No other foreign supplier comes close.
Mexico, America’s second-largest source of imported crude, shipped less than 460,000 barrels per day during portions of early 2025. The gap highlights just how dominant Canada has become in the North American energy system.
The relationship goes beyond simple trade volumes.
Many American refineries, particularly in the Midwest and Gulf Coast regions, were specifically designed to process the heavy crude oil produced in Alberta’s oil sands. Replacing that supply would not be as simple as purchasing oil from another country.
The infrastructure, refining systems, transportation networks, and investment decisions built over decades have created a deeply interconnected market that neither country can easily unwind.
That reality gives Canada leverage.
It may not be enough to dictate terms in a broader trade negotiation, but it provides Ottawa with a powerful reminder that economic dependence runs both ways.
The timing is significant.
The Canada-United States-Mexico Agreement (CUSMA) — known in the United States as the USMCA — faces a mandatory review process beginning this summer. The review will determine whether the agreement continues unchanged, is renegotiated, or becomes the subject of more extensive discussions.
For Canada, the stakes are enormous.
The agreement protects most Canadian exports from tariffs and provides the framework governing one of the largest trading relationships in the world. Any disruption could affect industries ranging from manufacturing and agriculture to energy and technology.
There is also growing pressure on Canadian Prime Minister Mark Carney to demonstrate progress.

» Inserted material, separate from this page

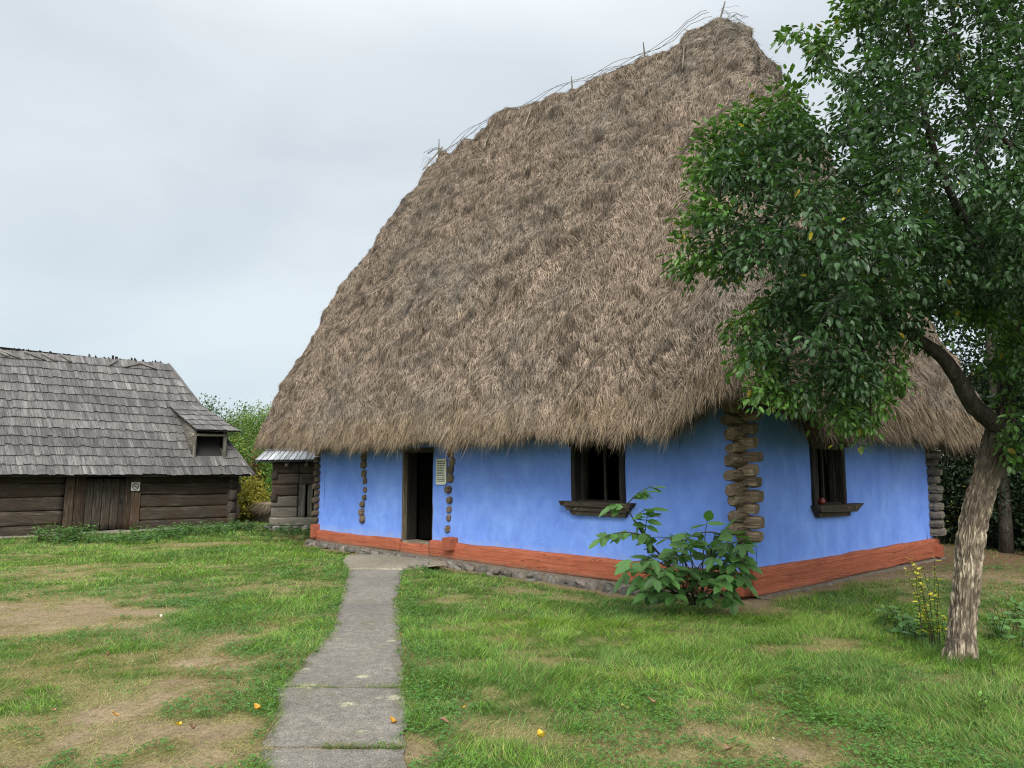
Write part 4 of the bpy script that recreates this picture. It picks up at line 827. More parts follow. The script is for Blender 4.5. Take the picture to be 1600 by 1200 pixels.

Mexico has already moved more aggressively in its discussions with Washington, while Canada’s formal negotiating track has advanced more slowly. That has fueled criticism from business groups and political opponents concerned about the country’s position heading into the review process.

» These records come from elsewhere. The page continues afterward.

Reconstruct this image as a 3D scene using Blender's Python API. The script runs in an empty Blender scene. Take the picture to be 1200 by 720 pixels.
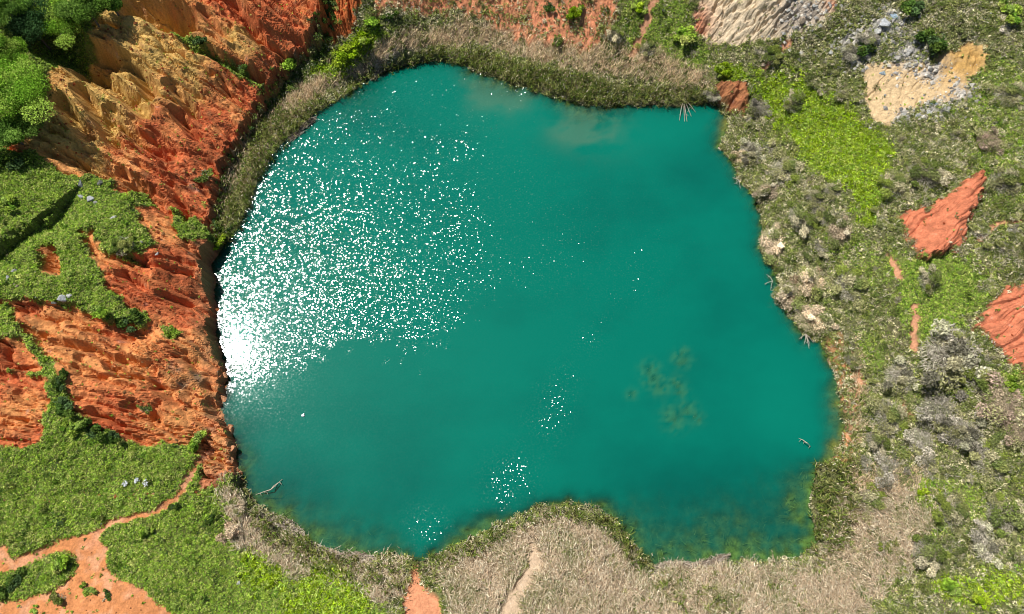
import bpy, math, time
import numpy as np
from mathutils import Vector

rng = np.random.default_rng(11)
R = math.radians
sc = bpy.context.scene
COL = sc.collection

# ------------------------------------------------------------------ camera maths
FP, CH, TILT = 800.0, 80.0, R(24)
cT, sT = math.cos(TILT), math.sin(TILT)

def rays(P):
    P = np.asarray(P, float).reshape(-1, 2)
    x = (P[:, 0] - 600) / FP
    y = (360 - P[:, 1]) / FP
    return np.stack([x, y * cT + sT, y * sT - cT], 1)

def at_level(P, z):
    d = rays(P)
    t = (CH - np.asarray(z, float)) / -d[:, 2]
    return d[:, :2] * t[:, None]

def to_px(X, Y, Z):
    dz = Z - CH
    f = Y * sT - dz * cT
    u = Y * cT + dz * sT
    return 600 + FP * X / f, 360 - FP * u / f

# ------------------------------------------------------------------ noise
_perm = np.random.default_rng(5).permutation(256).astype(np.int32)
_perm = np.concatenate([_perm, _perm])
_ga = np.linspace(0, 2 * np.pi, 256, endpoint=False).astype(np.float32)
_gx, _gy = np.cos(_ga), np.sin(_ga)

def perlin(x, y, seed=0):
    x = np.asarray(x, np.float32) + seed * 17.37
    y = np.asarray(y, np.float32) - seed * 9.71
    xi = np.floor(x).astype(np.int32); yi = np.floor(y).astype(np.int32)
    fx = x - xi; fy = y - yi
    u = fx * fx * fx * (fx * (fx * 6 - 15) + 10); v = fy * fy * fy * (fy * (fy * 6 - 15) + 10)
    xi &= 255; yi &= 255
    def g(ix, iy, dx, dy):
        h = _perm[_perm[ix] + iy]
        return _gx[h] * dx + _gy[h] * dy
    x1 = (xi + 1) & 255; y1 = (yi + 1) & 255
    a = g(xi, yi, fx, fy); b = g(x1, yi, fx - 1, fy)
    c = g(xi, y1, fx, fy - 1); d = g(x1, y1, fx - 1, fy - 1)
    return ((a + (b - a) * u) + ((c + (d - c) * u) - (a + (b - a) * u)) * v) * 1.5

def fbm(x, y, o=4, seed=0, lac=2.03, gain=0.5):
    s = 0; a = 1; n = 0
    for i in range(o):
        s = s + a * perlin(x, y, seed + i * 3); n += a
        x = x * lac; y = y * lac; a *= gain
    return s / n

def sstep(a, b, x):
    t = np.clip((x - a) / (b - a), 0, 1)
    return t * t * (3 - 2 * t)

def lerp(a, b, t): return a + (b - a) * t

# ------------------------------------------------------------------ grid
ST = 0.14
xs = np.arange(-86, 86, ST); ys = np.arange(-14, 88, ST)
NX, NY = len(xs), len(ys)
GX, GY = np.meshgrid(xs, ys)                 # shape (NY, NX)

def poly_sdf(poly, margin=4.0, fill=-99.0):
    """signed distance (positive inside) on the grid; outside the margin box it is the fill value"""
    poly = np.asarray(poly, float)
    out = np.full((NY, NX), fill, np.float32)
    x0, y0 = poly.min(0) - margin; x1, y1 = poly.max(0) + margin
    i0, i1 = np.searchsorted(xs, [x0, x1]); j0, j1 = np.searchsorted(ys, [y0, y1])
    if i1 <= i0 or j1 <= j0: return out
    X = GX[j0:j1, i0:i1].astype(np.float32); Y = GY[j0:j1, i0:i1].astype(np.float32)
    d2 = np.full(X.shape, 1e9, np.float32); ins = np.zeros(X.shape, bool)
    n = len(poly)
    for k in range(n):
        ax, ay = poly[k]; bx, by = poly[(k + 1) % n]
        ex, ey = bx - ax, by - ay
        L = ex * ex + ey * ey + 1e-12
        t = np.clip(((X - ax) * ex + (Y - ay) * ey) / L, 0, 1)
        qx = X - ax - t * ex; qy = Y - ay - t * ey
        np.minimum(d2, qx * qx + qy * qy, out=d2)
        c = (ay > Y) != (by > Y)
        if abs(ey) > 1e-12:
            ins ^= c & (X < ex * (Y - ay) / ey + ax)
    d = np.sqrt(d2)
    out[j0:j1, i0:i1] = np.where(ins, d, -d)
    return out

def line_dist(line, margin=5.0):
    line = np.asarray(line, float)
    out = np.full((NY, NX), 99.0, np.float32)
    x0, y0 = line.min(0) - margin; x1, y1 = line.max(0) + margin
    i0, i1 = np.searchsorted(xs, [x0, x1]); j0, j1 = np.searchsorted(ys, [y0, y1])
    X = GX[j0:j1, i0:i1]; Y = GY[j0:j1, i0:i1]
    d2 = np.full(X.shape, 1e9)
    for k in range(len(line) - 1):
        ax, ay = line[k]; bx, by = line[k + 1]
        ex, ey = bx - ax, by - ay
        t = np.clip(((X - ax) * ex + (Y - ay) * ey) / (ex * ex + ey * ey + 1e-12), 0, 1)
        d2 = np.minimum(d2, (X - ax - t * ex) ** 2 + (Y - ay - t * ey) ** 2)
    out[j0:j1, i0:i1] = np.sqrt(d2)
    return out

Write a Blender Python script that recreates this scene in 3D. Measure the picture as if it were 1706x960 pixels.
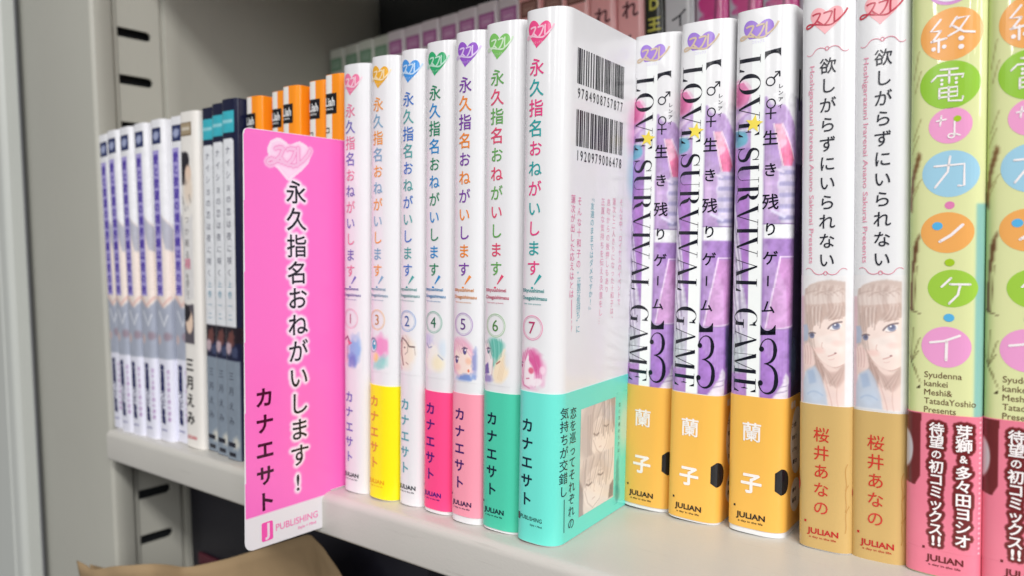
import bpy, math, random
import numpy as np
from mathutils import Matrix, Vector
from mathutils.geometry import tessellate_polygon

for o in list(bpy.data.objects):
    bpy.data.objects.remove(o)
SC = bpy.context.scene
COL = SC.collection
rad = math.radians

# ---------------------------------------------------------------- camera, world, lamps, exposure
cam_d = bpy.data.cameras.new('camera')
cam = bpy.data.objects.new('camera', cam_d)
COL.objects.link(cam)
YAW, PITCH, ROLL = 0.68622, -0.04044, -0.02569
fw = Vector((-math.sin(YAW)*math.cos(PITCH), math.cos(YAW)*math.cos(PITCH), math.sin(PITCH)))
rt = Vector((math.cos(YAW), math.sin(YAW), 0))
up = rt.cross(fw)
r2 = rt*math.cos(ROLL) + up*math.sin(ROLL)
u2 = up*math.cos(ROLL) - rt*math.sin(ROLL)
cam.matrix_world = Matrix(((r2.x, u2.x, -fw.x, 0.16507), (r2.y, u2.y, -fw.y, -0.19419), (r2.z, u2.z, -fw.z, 0.0999), (0, 0, 0, 1)))
cam_d.sensor_width = 36
cam_d.lens = 1250*36/1706
cam_d.clip_start = 0.01
cam_d.clip_end = 50
cam_d.dof.use_dof = True
cam_d.dof.focus_distance = 0.258
cam_d.dof.aperture_fstop = 10.0
SC.camera = cam

w = bpy.data.worlds.new('World')
SC.world = w
w.use_nodes = True
w.node_tree.nodes['Background'].inputs[0].default_value = (0.96, 0.97, 1.0, 1)
w.node_tree.nodes['Background'].inputs[1].default_value = 0.18

def area(name, loc, target, sx, sy, power, col):
    d = bpy.data.lights.new(name, 'AREA')
    d.shape = 'RECTANGLE'; d.size = sx; d.size_y = sy; d.energy = power; d.color = col
    o = bpy.data.objects.new(name, d); COL.objects.link(o)
    o.location = loc
    o.rotation_euler = (Vector(target)-Vector(loc)).to_track_quat('-Z', 'Y').to_euler()
area('ceiling_lamp', (0.05, -0.98, 1.31), (0.05, 0.0, 0.33), 0.9, 0.20, 2.5, (1.0, 0.98, 0.955))
area('ceiling_lamp', (1.25, -0.98, 1.31), (1.25, 0.0, 0.33), 1.2, 0.20, 33.5, (1.0, 0.98, 0.955))
area('side_fill_light', (1.60, -0.75, 0.75), (0.05, 0.05, 0.1), 0.5, 0.8, 10.0, (0.97, 0.97, 1.0))  # added fill from the right to brighten the right-facing covers, no actual fixture
def tube(name, x, y, z, w_, l_, power):
    d = bpy.data.lights.new(name, 'AREA'); d.shape = 'RECTANGLE'; d.size = w_; d.size_y = l_; d.energy = power; d.color = (1, 0.99, 0.97)
    o = bpy.data.objects.new(name, d); COL.objects.link(o); o.location = (x, y, z)
tube('far_ceiling_lamp', 0.95, -3.3, 1.22, 0.16, 3.2, 32)
tube('far_ceiling_lamp', -0.75, -3.3, 1.22, 0.16, 3.2, 32)
tube('far_ceiling_lamp', 2.5, -2.8, 1.22, 0.16, 3.2, 32)
SC.view_settings.view_transform = 'Standard'
SC.view_settings.look = 'None'
SC.view_settings.exposure = 0.0
SC.view_settings.gamma = 1.0
SC.render.engine = 'CYCLES'
SC.cycles.max_bounces = 6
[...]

LeBlanc’s trip to Washington was designed in part to address those concerns.
The one-day visit signaled urgency and an effort to demonstrate active engagement with the administration.
By emphasizing energy before discussions even began, Canadian officials effectively highlighted the area where Ottawa holds its strongest negotiating hand.
The message was straightforward: North America’s energy system functions because both countries benefit from it.
Disrupting that relationship would impose costs on consumers, refiners, producers, and businesses on both sides of the border.
Whether that argument gains traction remains uncertain.
Greer has publicly suggested that Canada has been slower than other trading partners in engaging with the administration’s trade agenda. He has also indicated that Washington intends to conduct a serious review of the agreement rather than automatically extending existing arrangements.
At the same time, industry participants describe a more nuanced picture behind closed doors.
Executives who attended recent meetings with administration officials have said the White House appears interested in preserving the core energy relationship even as it pushes for broader trade changes.
That distinction matters.
While trade negotiations often focus on political disagreements, the North American energy market operates according to economic realities that cannot easily be altered by policy alone.
Canada needs American buyers because most of its oil infrastructure is built to serve the U.S. market. The United States needs Canadian crude because much of its refining system was designed around those supplies.
Both sides understand that reality.
The result is a negotiation in which oil serves not only as a commodity but also as a strategic reminder of how deeply intertwined the two economies have become.
The immediate story is about one meeting and one round of trade discussions.
The larger story is about a North American energy partnership worth more than $124 billion annually that neither side can afford to ignore.
As the CUSMA review approaches, Canada is making a simple argument: trade relationships may be negotiable, but energy interdependence is much harder to replace.